Esas ideas tienen que ver con la fascinación que puede ejercer la figura de Jesús incluso si uno no es creyente. Con el valor de esa historia. No sé si Jesús existió en realidad, pero esa vida con más trazas de literatura que de historia le habla a algo dentro de mí, a una búsqueda incesante en mi existencia. En parte debe ser un rezago de la crianza católica, pero a estas alturas ha rebasado esa explicación. Ya no puedo creer en la historia del zombie milagroso hijo de Dios, en los pecados redimidos por la tortura en la cruz, mucho menos en la posibilidad de una madre virgen. Pero encuentro en las palabras de Jesús, en las representaciones artísticas de su vida y de su muerte, una fuente de meditación, de estremecimiento.
Encuentro más valor en ese Jesús humano, ese Jesús capaz de enfrentarse a la injusticia de un imperio invasor; ese Jesús dispuesto a cuestionar y contradecir las ideas, las morales retrógradas que no buscan consolar y liberar, sino oscurecer y oprimir; ese Jesús que predica el amor y la compasión como los caminos para corregir el mundo, la entrega a los demás como forma de darnos sentido, de mermar el dolor; ese Jesús capaz de amar a una mujer y encontrar también a Dios en ese amor concreto.
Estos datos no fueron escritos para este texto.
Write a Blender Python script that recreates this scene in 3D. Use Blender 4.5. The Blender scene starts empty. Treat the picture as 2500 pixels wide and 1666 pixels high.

Creo que la historia de Jesús, sus mensajes y acciones, bien pueden ser una expresión de la labor de Dios, pero Jesús no es Dios. Dios debe ser otra cosa. Tal vez esa armonía de las leyes universales propuesta por Spinoza. Quizás sí es un ser sobrenatural con la capacidad de intervenir la realidad, moldearla, cambiarla. Una parte de mí lo cree así, otra se rebela. Una parte cree que Dios lo ayuda y lo lleva hacia un gran destino. Otra piensa si no será inmoral creer que uno está destinado a ser salvado cuando allá afuera el mundo sigue lleno de sufrimiento, de gente buena afligida por las peores desgracias.
Las labores del espíritu son consuelo personal en estos momentos de inquietud y desasosiego. Sin embargo, deben transformarse en algo más. Porque si Dios existe, aparece cuando una persona cuida de otra, cuando hace lo necesario para no dañar a otros. Dios está en la compasión, en la consideración del sufrimiento de los demás.
Hace un tiempo leí un artículo sobre unos curas españoles dedicados a atender a la gente más necesitada en la periferia de Madrid, barrios llenos de gente pobre, inmigrantes y otros olvidados por una sociedad dispuesta a confundir la caridad con la justicia. Unos curas más bien descreídos, pero dedicados a hacer realidad las palabras del Evangelio, a encarnarlas, a redimir a quienes han sido apartados y rechazados por los poderes del mundo, poderes contentos de nombrarse a sí mismos como adalides de la empatía, del filantropismo. Del simulacro útil para la exención de impuestos.
En el trabajo de gente como esos curas es donde yo veo a Dios.
El silencio de Dios puede ser abrumador, sobre todo en momentos como este. Pero si hay forma humana de construir el cacareado Reino de Dios sin esperar a sus respuestas claras y definitivas, está en ese empecinamiento por la dignidad. Porque a lo mejor Dios no existe, pero está al alcance de la mano.